Cutting Edge Skate Park In Falmouth Close To Fruition

The preliminary design of the new Falmouth Skate Park, which will be twice the size of the old. It will feature a bowl and urban street style section.
- The preliminary design of the new Falmouth Skate Park, which will be twice the size of the old. It will feature a bowl and urban street style section.

Skateboarders and participants of other extreme sports have something to look forward to as members of the Falmouth Skate Park Association announced that they hope to break ground on the new park in the fall.

The park, to be constructed on the same site as the current Trotting Park Field skate park, will be twice the size of the old one. After taking comment from local skateboarders, bicyclists, rollerbladers and others, Action Sports Designs, a New England company, has completed preliminary plans.

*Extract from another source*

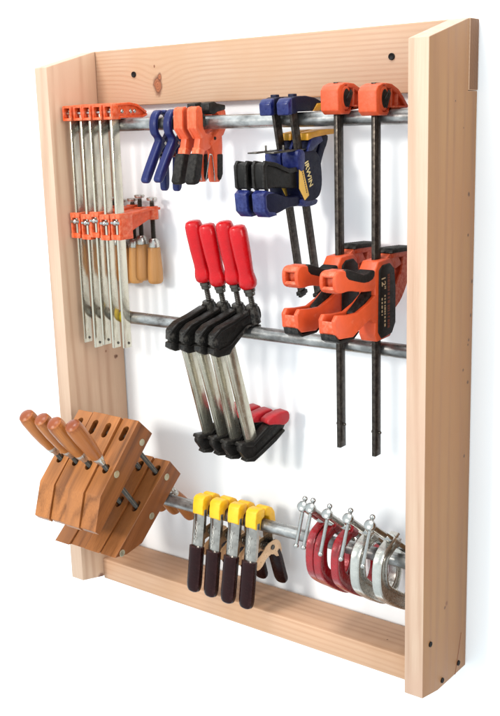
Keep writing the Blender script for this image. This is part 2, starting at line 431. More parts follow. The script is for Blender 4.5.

The committee has moved to the final phase of its fundraising goal. It will offer memorial tiles to be placed in the park, in order to fund accouterments to the park. A 4-inch by 8-inch tile sells for $250 and an 8-inch by 8-inch tile for $350. The funds from their sale will turn the park “from good to excellent,” said Dr. J. Keith Bleiler, a leading organizer of the redesign effort. He has seen the project through for the last seven years.


On Tuesday, August 19, the association received a grant from the Tony Hawk Foundation. It was important not only for the amount—$7,500— but also because the project will have the Tony Hawk stamp of approval, Dr. Bleiler said. Tony Hawk is one of the most popular pro skateboarders in the sport.

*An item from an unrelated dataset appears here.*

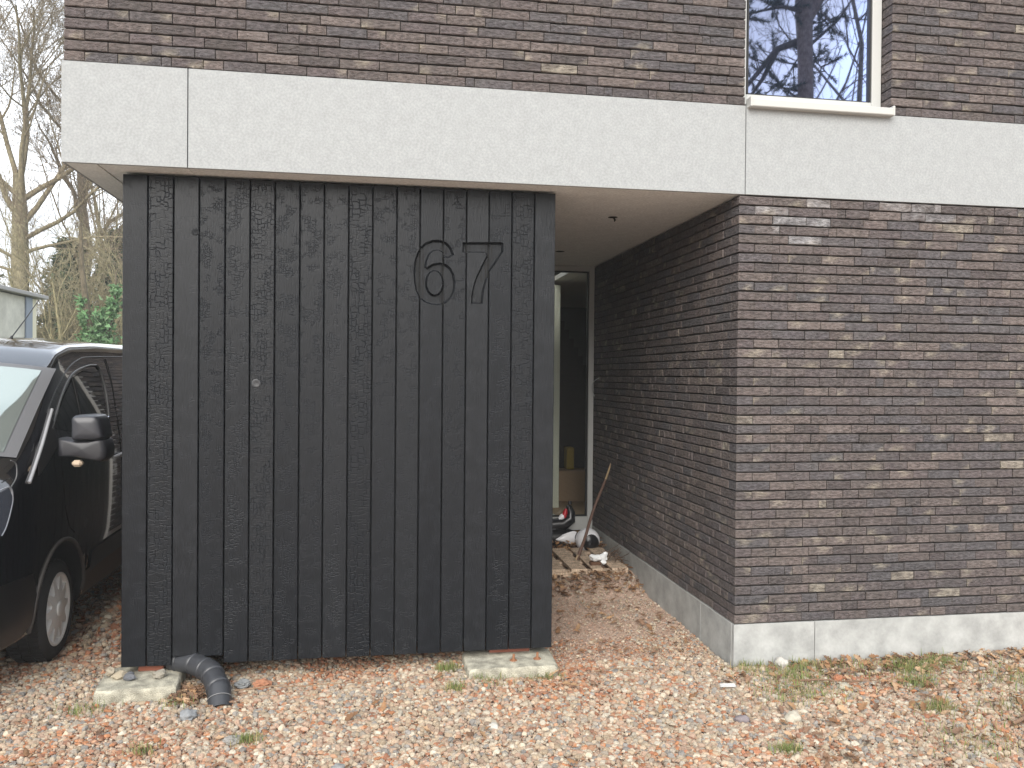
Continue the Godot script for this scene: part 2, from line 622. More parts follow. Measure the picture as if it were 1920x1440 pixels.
	slab("soffit_panel", Vector3(-1.430, SOFFIT + 0.003, -8.0), Vector3(-0.986, SOFFIT + 0.015, -0.013), M.soffit, house, 0.001)
	var csg := CSGCombiner3D.new()
	csg.name = "soffit_panel_002"
	var bx := CSGBox3D.new()
	bx.size = Vector3(3.105, 0.03, 3.28)
	bx.position = Vector3(-0.982 + 1.5525, SOFFIT + 0.017, -0.013 - 1.64)
	bx.material = M.soffit
	bx.name = "board"
	csg.add_child(bx)
	for h in [[1.562, -0.825, 0.033], [1.549, -2.371, 0.04], [1.50, -2.70, 0.04]]:
		var cy := CSGCylinder3D.new()
		cy.radius = h[2]; cy.height = 0.2; cy.sides = 24
		cy.position = Vector3(h[0], SOFFIT + 0.02, h[1])
		cy.operation = CSGShape3D.OPERATION_SUBTRACTION
		cy.material = M.black_gap
		cy.name = "lamp_opening"
		csg.add_child(cy)
	house.add_child(csg)
	g = Geo.new()
	g.box(Vector3(-0.98, SOFFIT + 0.06, -3.2), Vector3(2.1, SOFFIT + 0.10, -0.07))
	obj("soffit_void", g.mesh(), M.black_gap, house)
	g = Geo.new()
	g.tube([Vector3(1.562, 2.80, -0.825), Vector3(1.566, 2.765, -0.82), Vector3(1.575, 2.748, -0.815), Vector3(1.57, 2.738, -0.81)], [0.006, 0.006, 0.007, 0.004], 6)
	obj("wire_end", g.mesh(), M.gasket, house)
	# plinth panels
	slab("plinth_panel", Vector3(CX - 0.002, -0.25, -0.03), Vector3(2.593, 0.240, 0.0), M.plinth, house, 0.0015)
	slab("plinth_panel", Vector3(2.597, -0.25, -0.03), Vector3(5.4, 0.240, 0.0), M.plinth, house, 0.0015)
	slab("plinth_panel", Vector3(CX - 0.004, -0.25, -0.494), Vector3(CX + 0.03, 0.240, -0.033), M.plinth, house, 0.0015)
	slab("plinth_panel", Vector3(CX - 0.004, -0.25, -3.2), Vector3(CX + 0.03, 0.240, -0.499), M.plinth, house, 0.0015)
	build_window(house)
	build_door(house)

func lay_side(side: Node3D, turn: Basis, eye: Vector3) -> void:
	# courses stop 0.102 or 0.213 before the corner, where the front wall's corner brick shows its end
	var r := rnd(202)
	var list := []
	var before := []
	for row in 45:
		var s := 0.102 if row % 2 == 0 else 0.213      # distance from the corner already taken
		var joints := []
		while s < 3.18:
			var l := 0.213
			var p := r.randf()
			if p > 0.60: l = 0.158
			if p > 0.74: l = 0.102
			if p > 0.93: l = 0.050
			for t in before:
				if absf(s + l - t) < 0.03:
					l += 0.052 if l < 0.2 else -0.055
					break
			l = minf(l, 3.2 - s)
			if 3.2 - s - l < 0.05: l = 3.2 - s
			list.append([s, row, l])
			joints.append(s + l)
			s += l
		before = joints
	list.sort_custom(func(a, b): return Vector3(CX, 0.242 + a[1] * COURSE, -a[0]).distance_to(eye) < Vector3(CX, 0.242 + b[1] * COURSE, -b[0]).distance_to(eye))
	var rest := Geo.new()
	var cache := {}
	var n := 0
	for q in list:
		var tone: Array = TONES[r.randi() % TONES.size()]
		if r.randf() < 0.008: tone = PALE
		var l: float = q[2] - 0.0038
		var at := Transform3D(turn, Vector3(CX, 0.2455 + q[1] * COURSE, -q[0] - q[2] + 0.0019))
		if n < 300:
			var key := "%d_%d_%d" % [int(l * 1000), TONES.find(tone), r.randi() % 4]
			if not cache.has(key):
				var g := Geo.new()
				brick_into(g, Transform3D(), l, 0.1, tone, r)
				cache[key] = g.mesh(true)
			obj("brick", cache[key], M.brick, side).transform = at
			n += 1
		else:
			brick_into(rest, at, l, 0.1, tone, r)
	tag(obj("remaining_bricks", rest.mesh(true), M.brick, side), "", "", "", "stuff")

func frame_bars(g: Geo, x0: float, x1: float, y0: float, y1: float, z0: float, z1: float, w: float, wb: float) -> void:
	g.cbox(Vector3(x0, y0, z0), Vector3(x0 + w, y1, z1), 0.003)
	g.cbox(Vector3(x1 - w, y0, z0), Vector3(x1, y1, z1), 0.003)
	g.cbox(Vector3(x0 + w + 0.0005, y0, z0), Vector3(x1 - w - 0.0005, y0 + wb, z1 - 0.001), 0.003)
	g.cbox(Vector3(x0 + w + 0.0005, y1 - w, z0), Vector3(x1 - w - 0.0005, y1, z1 - 0.001), 0.003)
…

Dr. Bleiler had originally applied for $1,000 from the foundation. A representative called him back and told him to apply for more money because it was one of the best grants they had received, Dr. Bleiler recalled. They resubmitted the grant requesting $5,000, but were awarded with $7,500.

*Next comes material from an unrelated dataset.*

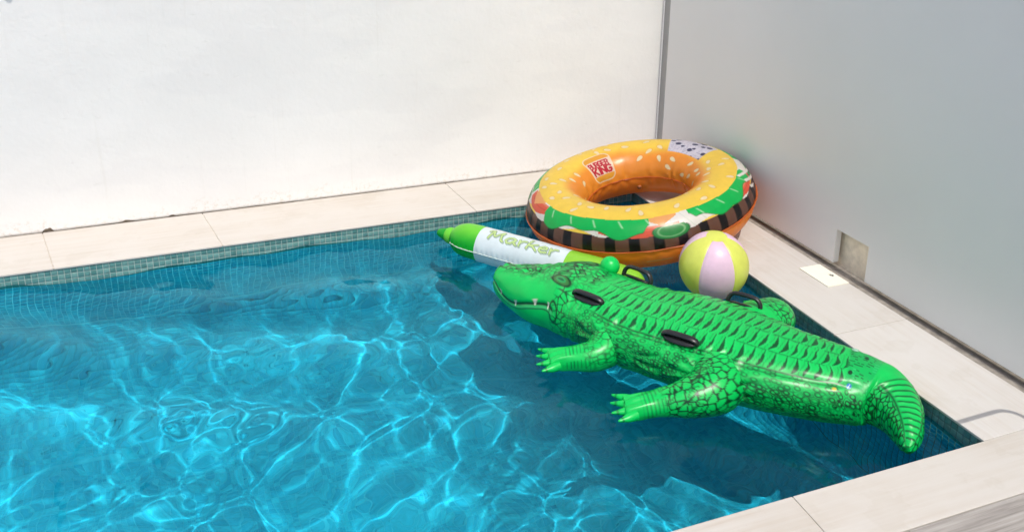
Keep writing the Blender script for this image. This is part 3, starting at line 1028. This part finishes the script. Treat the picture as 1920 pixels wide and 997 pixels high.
    for tt, a0, rad, colr in ((11.95, 49, 0.013, (0.03, 0.22, 0.62)), (11.52, 57, 0.009, (0.62, 0.50, 0.05)), (12.25, -8, 0.010, DARK), (12.3, -26, 0.009, DARK), (11.9, 28, 0.011, DARK), (12.2, 70, 0.008, DARK), (11.7, 74, 0.008, DARK)):
        ds = (t - tt) * 0.125; dg = np.radians(deg - a0) * S[:, 3] * 0.9
        r = np.hypot(ds, dg)
        c = lerp(c, colr, smoothstep(rad, rad - 0.003, r))
        if colr[2] > 0.5:
            c = lerp(c, (0.6, 0.7, 0.8), smoothstep(0.003, 0.0015, np.abs(ds + 0.5 * dg)) * smoothstep(rad * 0.8, rad * 0.6, r))
    spots = smoothstep(11.2, 11.6, t) * smoothstep(13.4, 12.9, t) * smoothstep(70, 80, ad) * smoothstep(112, 104, ad)
    f1, f2, cid = voronoi(s / 0.028, gir / 0.022, 0.8, 80)
    c = lerp(c, DARK, 0.9 * spots * smoothstep(0.26, 0.18, f1) * (cid > 0.35))
    tl = smoothstep(13.15, 13.5, t)
    cen = deg + 10
    rib = 0.5 + 0.5 * np.sin(s * 2 * np.pi / 0.022 + 0.8 * np.abs(cen) / 30)
    c = lerp(c, DARK * 1.3, 0.8 * tl * smoothstep(0.62, 0.85, rib) * smoothstep(36, 28, np.abs(cen)))
    c = lerp(c, DARK, 0.85 * tl * np.exp(-((np.abs(cen) - 38) / 4.0) ** 2))
    f1, f2, cid = voronoi(s / 0.019, gir / 0.019, 0.9, 90)
    c = lerp(c, DARK, np.clip(0.95 * tl * np.maximum(smoothstep(0.28, 0.1, f2 - f1), 0.0) * smoothstep(38, 46, np.abs(cen)), 0, 1))
    # belly is printed plain
    return c


def leg_print(t, deg, s, S, li):
    tot = s.max()
    c = np.repeat(GREEN[None] * 1.03, len(t), 0)
    gir = S[:, 3] * np.radians(deg)
    cs = 0.028
    f1, f2, cid = voronoi(s / cs * 1.1, gir / cs, 0.95, 100 + li * 7)
    net = smoothstep(0.21, 0.08, f2 - f1)
    zone = smoothstep(0.09, 0.13, s) * smoothstep(tot - 0.12, tot - 0.16, s)
    c = lerp(c, DARK, np.clip(0.95 * net * zone * (0.45 + 0.75 * smoothstep(0.3, 0.5, vnoise(s * 14, gir * 14, 160 + li))), 0, 1))
    f1, f2, cid = voronoi(s / 0.02, gir / 0.02, 0.9, 130 + li)
    c = lerp(c, DARK, 0.7 * smoothstep(0.25, 0.08, f2 - f1) * zone * (vnoise(s * 26, gir * 26, 140 + li) > 0.55))
    wr = smoothstep(tot - 0.17, tot - 0.14, s) * smoothstep(tot - 0.05, tot - 0.08, s)
    rib = 0.5 + 0.5 * np.sin(s * 2 * np.pi / 0.0135)
    c = lerp(c, DARK * 1.6, 0.6 * wr * smoothstep(0.6, 0.9, rib) * (vnoise(gir * 40, s * 8, 150 + li) > 0.4))
    return c


build_croc()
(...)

The new facility will feature an urban street-style section, a bowl, multiple lanes of travel, a rain garden in the middle of the park, a roller, and other additions. Dr. Bleiler said it will also feature more “flow” than the old. It will be approximately a half-acre. The association approached Action Sports Design with ideas for the park after a community forum held in 2008.

“Flow gives boarders the ability to use every surface of the park from almost every angle without a running start or without pushing,” Dr. Bleiler said. “You can get to all sections of the park with the speed you need to do a trick.” He said that most custom-designed parks are designed with flow in mind. “[Good flow] is more pleasing to the eye and way more pleasing to the mind and the body when you are skating,” he said.

To have their sights set on the fall, and the spring at the latest, is exciting and a relief for Dr. Bleiler. “It has been a long and strenuous project,” he said.

Dr. Bleiler is a long-time skateboarder himself and a urologist in Falmouth. He is what he called a skate tourist. While on vacation with his family, he will seek out skate parks in different cities. He hopes that the Falmouth park could attract similar tourists.

He described his recent visit to the Venice Beach, California, skate park in which visitors packed the outside of the arena to watch others skate. He said that there was no supervision, but a “mob of kids having a great time.” There will be areas to watch boarders in the Falmouth park as well.

The association has also received $185,000 in Community Preservation Act funds, $5,000 from the Kelley Foundation, $25,000 from the Lorusso Foundation, $1,000 from the Woods Hole Foundation, and $1,000 from both the Cape Cod Five Foundation and the Cape Cod Five Falmouth Fund.

Dr. Bleiler said that Sandra L. Cuny, Kathleen Jesperson, Ann Richards, David Chapman, and Timothy Cole, all of Falmouth; and Falmouth recreation director Helen E. Kennedy have all made the project happen. The Falmouth Skate Park Association is part of Falmouth, Together We Can, Inc., a nonprofit.

Dr. Bleiler said that some of his best memories of childhood came from his time skateboarding in Pennsylvania, when he and his friends would sneak into a local skate park. “There weren’t any coaches and no screaming parents. There was no out of bounds and no buzzer. And you’re outside,” he said. “Those are some of the happiest times I can remember as a kid.”